**Job:** Check the listing below line by line and report how many lines hold "this", with no other words.

Items from a dataset:
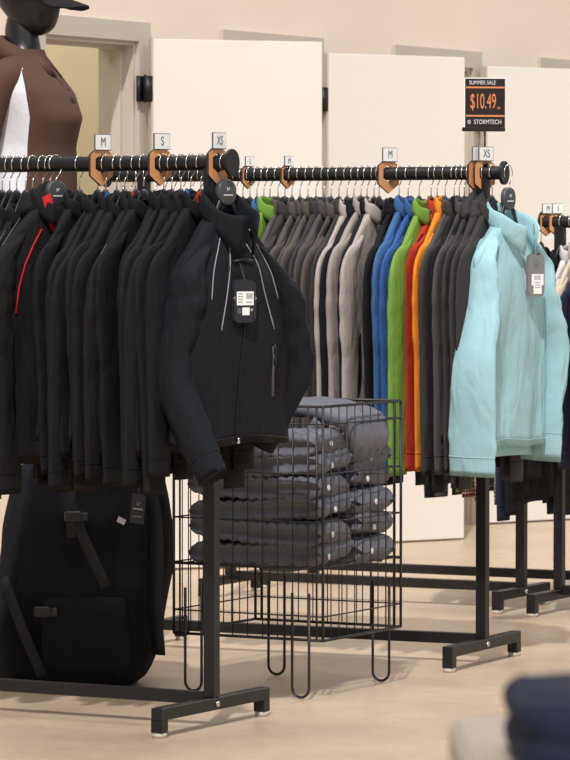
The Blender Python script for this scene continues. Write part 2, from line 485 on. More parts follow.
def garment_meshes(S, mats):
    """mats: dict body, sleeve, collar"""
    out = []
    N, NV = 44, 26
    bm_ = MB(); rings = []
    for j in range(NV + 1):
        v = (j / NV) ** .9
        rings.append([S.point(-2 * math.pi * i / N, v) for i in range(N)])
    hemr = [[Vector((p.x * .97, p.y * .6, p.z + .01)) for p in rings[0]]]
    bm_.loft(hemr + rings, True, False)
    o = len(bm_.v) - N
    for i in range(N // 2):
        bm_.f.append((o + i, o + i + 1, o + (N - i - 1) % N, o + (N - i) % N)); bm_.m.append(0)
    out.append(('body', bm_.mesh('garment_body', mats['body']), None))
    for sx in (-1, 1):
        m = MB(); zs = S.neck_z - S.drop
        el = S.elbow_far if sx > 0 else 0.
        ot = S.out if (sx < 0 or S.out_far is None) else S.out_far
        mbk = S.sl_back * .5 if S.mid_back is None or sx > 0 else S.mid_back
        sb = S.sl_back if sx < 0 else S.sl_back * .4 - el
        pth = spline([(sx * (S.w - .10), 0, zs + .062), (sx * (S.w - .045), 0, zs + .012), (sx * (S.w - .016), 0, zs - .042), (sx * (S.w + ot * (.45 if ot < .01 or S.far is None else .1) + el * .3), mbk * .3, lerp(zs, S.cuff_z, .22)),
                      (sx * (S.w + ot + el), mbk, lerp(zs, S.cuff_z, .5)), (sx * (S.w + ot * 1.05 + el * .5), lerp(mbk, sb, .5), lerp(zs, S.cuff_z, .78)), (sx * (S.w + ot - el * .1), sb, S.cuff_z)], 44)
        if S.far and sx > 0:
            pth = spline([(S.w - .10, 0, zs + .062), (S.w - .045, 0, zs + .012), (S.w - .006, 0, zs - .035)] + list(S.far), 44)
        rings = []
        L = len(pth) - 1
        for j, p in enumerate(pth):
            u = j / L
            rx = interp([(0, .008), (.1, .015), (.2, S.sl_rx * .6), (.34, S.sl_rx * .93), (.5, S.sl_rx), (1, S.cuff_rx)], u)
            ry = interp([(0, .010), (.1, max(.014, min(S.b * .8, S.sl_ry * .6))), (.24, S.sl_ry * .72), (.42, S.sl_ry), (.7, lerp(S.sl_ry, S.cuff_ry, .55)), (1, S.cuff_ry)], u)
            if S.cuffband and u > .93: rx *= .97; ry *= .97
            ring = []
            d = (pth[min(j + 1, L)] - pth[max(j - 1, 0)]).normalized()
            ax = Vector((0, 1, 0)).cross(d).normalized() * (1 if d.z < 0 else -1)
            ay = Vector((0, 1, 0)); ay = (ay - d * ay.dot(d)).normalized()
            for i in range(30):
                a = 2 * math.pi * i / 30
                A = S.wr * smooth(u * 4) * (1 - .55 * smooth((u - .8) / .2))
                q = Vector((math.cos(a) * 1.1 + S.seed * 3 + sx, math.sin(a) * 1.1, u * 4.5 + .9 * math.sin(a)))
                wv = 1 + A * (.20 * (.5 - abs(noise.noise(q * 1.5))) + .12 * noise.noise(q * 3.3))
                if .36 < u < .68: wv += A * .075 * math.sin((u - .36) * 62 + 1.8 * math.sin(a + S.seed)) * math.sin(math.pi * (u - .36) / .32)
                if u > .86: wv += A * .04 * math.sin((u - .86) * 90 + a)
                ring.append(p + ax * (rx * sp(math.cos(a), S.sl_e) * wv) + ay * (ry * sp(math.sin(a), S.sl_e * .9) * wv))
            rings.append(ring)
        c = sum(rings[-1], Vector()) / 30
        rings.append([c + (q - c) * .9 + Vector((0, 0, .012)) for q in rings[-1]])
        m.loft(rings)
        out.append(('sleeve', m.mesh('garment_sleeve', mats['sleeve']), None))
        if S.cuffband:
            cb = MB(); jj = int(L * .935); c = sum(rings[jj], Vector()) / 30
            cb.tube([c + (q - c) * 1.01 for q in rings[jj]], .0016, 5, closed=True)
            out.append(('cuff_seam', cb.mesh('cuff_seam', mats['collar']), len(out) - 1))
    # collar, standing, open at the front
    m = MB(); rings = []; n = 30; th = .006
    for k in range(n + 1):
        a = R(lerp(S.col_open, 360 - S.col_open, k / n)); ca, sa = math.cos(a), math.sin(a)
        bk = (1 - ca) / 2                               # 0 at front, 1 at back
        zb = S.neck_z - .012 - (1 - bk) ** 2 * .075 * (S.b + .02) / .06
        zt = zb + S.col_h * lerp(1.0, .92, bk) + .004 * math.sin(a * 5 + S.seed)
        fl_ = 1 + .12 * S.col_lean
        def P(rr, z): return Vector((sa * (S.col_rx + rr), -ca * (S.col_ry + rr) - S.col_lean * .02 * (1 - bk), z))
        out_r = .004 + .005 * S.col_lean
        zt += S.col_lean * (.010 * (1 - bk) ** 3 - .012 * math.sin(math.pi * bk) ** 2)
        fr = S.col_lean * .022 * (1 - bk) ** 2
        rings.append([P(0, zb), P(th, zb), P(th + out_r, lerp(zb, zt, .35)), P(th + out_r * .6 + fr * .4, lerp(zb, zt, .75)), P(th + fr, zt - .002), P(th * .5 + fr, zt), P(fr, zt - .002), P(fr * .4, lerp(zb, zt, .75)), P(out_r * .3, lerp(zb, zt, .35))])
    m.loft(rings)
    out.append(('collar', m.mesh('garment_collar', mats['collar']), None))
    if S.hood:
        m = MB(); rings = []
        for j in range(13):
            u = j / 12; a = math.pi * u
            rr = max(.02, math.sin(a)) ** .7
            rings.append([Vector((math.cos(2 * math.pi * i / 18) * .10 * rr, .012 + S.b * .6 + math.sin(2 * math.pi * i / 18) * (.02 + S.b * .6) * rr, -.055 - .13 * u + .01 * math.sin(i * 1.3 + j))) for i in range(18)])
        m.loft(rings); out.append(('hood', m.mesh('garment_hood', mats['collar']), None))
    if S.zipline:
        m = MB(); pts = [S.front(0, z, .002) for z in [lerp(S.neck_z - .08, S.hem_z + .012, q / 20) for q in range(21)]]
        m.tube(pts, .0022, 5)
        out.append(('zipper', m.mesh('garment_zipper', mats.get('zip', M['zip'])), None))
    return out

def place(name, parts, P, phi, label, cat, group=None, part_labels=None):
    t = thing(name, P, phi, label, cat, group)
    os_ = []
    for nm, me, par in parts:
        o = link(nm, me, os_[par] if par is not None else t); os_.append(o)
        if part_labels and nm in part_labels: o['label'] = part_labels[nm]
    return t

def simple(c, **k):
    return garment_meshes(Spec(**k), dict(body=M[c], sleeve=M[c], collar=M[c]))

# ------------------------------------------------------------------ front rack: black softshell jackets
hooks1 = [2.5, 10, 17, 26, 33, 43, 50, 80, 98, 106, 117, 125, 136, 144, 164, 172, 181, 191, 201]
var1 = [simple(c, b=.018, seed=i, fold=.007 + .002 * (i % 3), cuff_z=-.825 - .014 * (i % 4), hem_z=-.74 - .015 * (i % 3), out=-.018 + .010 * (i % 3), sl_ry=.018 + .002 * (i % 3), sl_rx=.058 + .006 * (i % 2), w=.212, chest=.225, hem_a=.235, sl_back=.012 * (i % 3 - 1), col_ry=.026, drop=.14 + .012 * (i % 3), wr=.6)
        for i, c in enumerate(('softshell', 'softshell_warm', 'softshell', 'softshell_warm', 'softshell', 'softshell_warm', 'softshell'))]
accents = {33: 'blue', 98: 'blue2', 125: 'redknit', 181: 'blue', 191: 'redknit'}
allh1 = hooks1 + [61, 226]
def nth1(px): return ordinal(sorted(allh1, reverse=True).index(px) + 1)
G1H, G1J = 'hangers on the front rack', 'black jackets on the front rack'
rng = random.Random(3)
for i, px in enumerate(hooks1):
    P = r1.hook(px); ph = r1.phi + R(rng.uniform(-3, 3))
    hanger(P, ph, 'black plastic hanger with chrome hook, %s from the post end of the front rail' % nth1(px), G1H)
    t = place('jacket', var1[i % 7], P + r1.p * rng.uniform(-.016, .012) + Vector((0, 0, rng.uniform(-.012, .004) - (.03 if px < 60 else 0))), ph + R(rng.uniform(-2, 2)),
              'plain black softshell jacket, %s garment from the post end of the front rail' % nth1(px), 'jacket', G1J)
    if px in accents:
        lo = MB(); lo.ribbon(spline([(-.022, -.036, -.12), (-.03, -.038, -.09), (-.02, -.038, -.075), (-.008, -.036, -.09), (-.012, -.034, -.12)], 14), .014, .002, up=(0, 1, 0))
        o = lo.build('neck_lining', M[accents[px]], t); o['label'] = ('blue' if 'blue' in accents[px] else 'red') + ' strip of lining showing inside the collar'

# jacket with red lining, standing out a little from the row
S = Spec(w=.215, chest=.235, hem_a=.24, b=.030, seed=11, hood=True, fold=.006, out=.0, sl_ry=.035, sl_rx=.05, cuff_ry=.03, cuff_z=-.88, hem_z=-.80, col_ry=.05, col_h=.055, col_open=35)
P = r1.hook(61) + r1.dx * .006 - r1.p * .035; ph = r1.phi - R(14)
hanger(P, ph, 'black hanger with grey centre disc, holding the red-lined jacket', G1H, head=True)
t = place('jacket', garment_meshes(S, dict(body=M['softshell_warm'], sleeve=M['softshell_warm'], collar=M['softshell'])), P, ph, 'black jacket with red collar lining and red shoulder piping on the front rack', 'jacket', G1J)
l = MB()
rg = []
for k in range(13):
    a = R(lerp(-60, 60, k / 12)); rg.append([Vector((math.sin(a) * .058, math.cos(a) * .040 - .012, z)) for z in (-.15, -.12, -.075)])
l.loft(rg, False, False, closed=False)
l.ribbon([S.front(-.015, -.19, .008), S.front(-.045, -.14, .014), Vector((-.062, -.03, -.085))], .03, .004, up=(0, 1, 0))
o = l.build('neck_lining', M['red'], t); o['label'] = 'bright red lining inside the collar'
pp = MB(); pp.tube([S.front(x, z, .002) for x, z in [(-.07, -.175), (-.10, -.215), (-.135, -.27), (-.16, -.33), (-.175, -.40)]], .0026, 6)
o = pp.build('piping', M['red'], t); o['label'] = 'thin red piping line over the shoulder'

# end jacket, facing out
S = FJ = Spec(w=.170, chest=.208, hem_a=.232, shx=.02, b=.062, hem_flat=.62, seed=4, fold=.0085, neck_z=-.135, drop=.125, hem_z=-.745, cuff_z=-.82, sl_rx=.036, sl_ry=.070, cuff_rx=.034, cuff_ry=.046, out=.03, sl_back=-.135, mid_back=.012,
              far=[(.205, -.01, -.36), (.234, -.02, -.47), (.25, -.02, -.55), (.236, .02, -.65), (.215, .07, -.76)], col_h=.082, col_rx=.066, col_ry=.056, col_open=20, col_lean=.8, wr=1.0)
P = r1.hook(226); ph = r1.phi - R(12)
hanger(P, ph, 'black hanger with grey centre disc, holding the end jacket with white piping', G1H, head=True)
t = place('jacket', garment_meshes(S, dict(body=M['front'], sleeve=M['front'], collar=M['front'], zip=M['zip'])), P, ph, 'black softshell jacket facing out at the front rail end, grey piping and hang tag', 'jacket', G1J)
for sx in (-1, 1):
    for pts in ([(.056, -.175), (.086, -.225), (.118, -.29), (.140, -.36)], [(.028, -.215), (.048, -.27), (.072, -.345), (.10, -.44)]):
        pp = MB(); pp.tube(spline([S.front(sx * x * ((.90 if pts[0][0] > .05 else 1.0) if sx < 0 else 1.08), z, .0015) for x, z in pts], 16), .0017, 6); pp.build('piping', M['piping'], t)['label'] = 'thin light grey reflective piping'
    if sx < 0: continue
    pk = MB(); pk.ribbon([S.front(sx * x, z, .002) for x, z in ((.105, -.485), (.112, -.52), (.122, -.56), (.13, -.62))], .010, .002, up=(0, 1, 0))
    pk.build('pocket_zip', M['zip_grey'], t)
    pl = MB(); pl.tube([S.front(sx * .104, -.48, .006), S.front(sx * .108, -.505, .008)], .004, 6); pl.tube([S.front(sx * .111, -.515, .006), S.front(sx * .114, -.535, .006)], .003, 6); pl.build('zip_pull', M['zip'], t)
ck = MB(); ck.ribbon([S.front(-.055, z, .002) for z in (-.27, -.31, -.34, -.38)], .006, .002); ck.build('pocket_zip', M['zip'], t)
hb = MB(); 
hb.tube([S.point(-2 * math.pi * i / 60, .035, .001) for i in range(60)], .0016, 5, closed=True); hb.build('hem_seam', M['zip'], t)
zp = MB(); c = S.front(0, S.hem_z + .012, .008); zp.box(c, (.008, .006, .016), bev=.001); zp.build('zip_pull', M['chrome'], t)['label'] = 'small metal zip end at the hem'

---

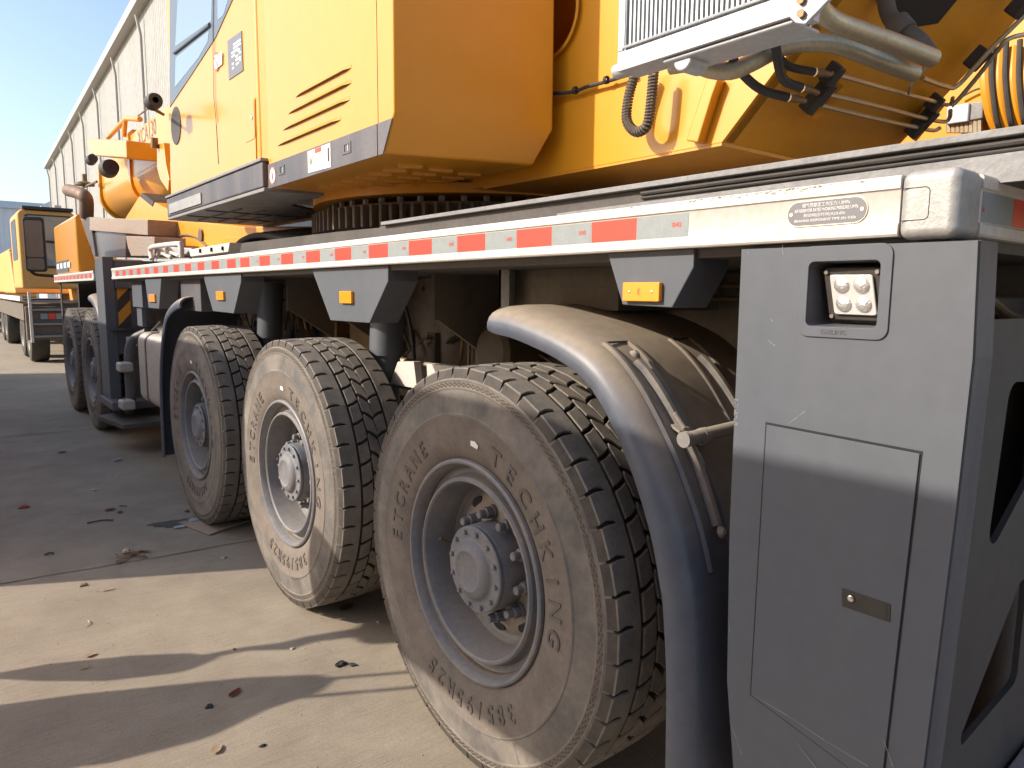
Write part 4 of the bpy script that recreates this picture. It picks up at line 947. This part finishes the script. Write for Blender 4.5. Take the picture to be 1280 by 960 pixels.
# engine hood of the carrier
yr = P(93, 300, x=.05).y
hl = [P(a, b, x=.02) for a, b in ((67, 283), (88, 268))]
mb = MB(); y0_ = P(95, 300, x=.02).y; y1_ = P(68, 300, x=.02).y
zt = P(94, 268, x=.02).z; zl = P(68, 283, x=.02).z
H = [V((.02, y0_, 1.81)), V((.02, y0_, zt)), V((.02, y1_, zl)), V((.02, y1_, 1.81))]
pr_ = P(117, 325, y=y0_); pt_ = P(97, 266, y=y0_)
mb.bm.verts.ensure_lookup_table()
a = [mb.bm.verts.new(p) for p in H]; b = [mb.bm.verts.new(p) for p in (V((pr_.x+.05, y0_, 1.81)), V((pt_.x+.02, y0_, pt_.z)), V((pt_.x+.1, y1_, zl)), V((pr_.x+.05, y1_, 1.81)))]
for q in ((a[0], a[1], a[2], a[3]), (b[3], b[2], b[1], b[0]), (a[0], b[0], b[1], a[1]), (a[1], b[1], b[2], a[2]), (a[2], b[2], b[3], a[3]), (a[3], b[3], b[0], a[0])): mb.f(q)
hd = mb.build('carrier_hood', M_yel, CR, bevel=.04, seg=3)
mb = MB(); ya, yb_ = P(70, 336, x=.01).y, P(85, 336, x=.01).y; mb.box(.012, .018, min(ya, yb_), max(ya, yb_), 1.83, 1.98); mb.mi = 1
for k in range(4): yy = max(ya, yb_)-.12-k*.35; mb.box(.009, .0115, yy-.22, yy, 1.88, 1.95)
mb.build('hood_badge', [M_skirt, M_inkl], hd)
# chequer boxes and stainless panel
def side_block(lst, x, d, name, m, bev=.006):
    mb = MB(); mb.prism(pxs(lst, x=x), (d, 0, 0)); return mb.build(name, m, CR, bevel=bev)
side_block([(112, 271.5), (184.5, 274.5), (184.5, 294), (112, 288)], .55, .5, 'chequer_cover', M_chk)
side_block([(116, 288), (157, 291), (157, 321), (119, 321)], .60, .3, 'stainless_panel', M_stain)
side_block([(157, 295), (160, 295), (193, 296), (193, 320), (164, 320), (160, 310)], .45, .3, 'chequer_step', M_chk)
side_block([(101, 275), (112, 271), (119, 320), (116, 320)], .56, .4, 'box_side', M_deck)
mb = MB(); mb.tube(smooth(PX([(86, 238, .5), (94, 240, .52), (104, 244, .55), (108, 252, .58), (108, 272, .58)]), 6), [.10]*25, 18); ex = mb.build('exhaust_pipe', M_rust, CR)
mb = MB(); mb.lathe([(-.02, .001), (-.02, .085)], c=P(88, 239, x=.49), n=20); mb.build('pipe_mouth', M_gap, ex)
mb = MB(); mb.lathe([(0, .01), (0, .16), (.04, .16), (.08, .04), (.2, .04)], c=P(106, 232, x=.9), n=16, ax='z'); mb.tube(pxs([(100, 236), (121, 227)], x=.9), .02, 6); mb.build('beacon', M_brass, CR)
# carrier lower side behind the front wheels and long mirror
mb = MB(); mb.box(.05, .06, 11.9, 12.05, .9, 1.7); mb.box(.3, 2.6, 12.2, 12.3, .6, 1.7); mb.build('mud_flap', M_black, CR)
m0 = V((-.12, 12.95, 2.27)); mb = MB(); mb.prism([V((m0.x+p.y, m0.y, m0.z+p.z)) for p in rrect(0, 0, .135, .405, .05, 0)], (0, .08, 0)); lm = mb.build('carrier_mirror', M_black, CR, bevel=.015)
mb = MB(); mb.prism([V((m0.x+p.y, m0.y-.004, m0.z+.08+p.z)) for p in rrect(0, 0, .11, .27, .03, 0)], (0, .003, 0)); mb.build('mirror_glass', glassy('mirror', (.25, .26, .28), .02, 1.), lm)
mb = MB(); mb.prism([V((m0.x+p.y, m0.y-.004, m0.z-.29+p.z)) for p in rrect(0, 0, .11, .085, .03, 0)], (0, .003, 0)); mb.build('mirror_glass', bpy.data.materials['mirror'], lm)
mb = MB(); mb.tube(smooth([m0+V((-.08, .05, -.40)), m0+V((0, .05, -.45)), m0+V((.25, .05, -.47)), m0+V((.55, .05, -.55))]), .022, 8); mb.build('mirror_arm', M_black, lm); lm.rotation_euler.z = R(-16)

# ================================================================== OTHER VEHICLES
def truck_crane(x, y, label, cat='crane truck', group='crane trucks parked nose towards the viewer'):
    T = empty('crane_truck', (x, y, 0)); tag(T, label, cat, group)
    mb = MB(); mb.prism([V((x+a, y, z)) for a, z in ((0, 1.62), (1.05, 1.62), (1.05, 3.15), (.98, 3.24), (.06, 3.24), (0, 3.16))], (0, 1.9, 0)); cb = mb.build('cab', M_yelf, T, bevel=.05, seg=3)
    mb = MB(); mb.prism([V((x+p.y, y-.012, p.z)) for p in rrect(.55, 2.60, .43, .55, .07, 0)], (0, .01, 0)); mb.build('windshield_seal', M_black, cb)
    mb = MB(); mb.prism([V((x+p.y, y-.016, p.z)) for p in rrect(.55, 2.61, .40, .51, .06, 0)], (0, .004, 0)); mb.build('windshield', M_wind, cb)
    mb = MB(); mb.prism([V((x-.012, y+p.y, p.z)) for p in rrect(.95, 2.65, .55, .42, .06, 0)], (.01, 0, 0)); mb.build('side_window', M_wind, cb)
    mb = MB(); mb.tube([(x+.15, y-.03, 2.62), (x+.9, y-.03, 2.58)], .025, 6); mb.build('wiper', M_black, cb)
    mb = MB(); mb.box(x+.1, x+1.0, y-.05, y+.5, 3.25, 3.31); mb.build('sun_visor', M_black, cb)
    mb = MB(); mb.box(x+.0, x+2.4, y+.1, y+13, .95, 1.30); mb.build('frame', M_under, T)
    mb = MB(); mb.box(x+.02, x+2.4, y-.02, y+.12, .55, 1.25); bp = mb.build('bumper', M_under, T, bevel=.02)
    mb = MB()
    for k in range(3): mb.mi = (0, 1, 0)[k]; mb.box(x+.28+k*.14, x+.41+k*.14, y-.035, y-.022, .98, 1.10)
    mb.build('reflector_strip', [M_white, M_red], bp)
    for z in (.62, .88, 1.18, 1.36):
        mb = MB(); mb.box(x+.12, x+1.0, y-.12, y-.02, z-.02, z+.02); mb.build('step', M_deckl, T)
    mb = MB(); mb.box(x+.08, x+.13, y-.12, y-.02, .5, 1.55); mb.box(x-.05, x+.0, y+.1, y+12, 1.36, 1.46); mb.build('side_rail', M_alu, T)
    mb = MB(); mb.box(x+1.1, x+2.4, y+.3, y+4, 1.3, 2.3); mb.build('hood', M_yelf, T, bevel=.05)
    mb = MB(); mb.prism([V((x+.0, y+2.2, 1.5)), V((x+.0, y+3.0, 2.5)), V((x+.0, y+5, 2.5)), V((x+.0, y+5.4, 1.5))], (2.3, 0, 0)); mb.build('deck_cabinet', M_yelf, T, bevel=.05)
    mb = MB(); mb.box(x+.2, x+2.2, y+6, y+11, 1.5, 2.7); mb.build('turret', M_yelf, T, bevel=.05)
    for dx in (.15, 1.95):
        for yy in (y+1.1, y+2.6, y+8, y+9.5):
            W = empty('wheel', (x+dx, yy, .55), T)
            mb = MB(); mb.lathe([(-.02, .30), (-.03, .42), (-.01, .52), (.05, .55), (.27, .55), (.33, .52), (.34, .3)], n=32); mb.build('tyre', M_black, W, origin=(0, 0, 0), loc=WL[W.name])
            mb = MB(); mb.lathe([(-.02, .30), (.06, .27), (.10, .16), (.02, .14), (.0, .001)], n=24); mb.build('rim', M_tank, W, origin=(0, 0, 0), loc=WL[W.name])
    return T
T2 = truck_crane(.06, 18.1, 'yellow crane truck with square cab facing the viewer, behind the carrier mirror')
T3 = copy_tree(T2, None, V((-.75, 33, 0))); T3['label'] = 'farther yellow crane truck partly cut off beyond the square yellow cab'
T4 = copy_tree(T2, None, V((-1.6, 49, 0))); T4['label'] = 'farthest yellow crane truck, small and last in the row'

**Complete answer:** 2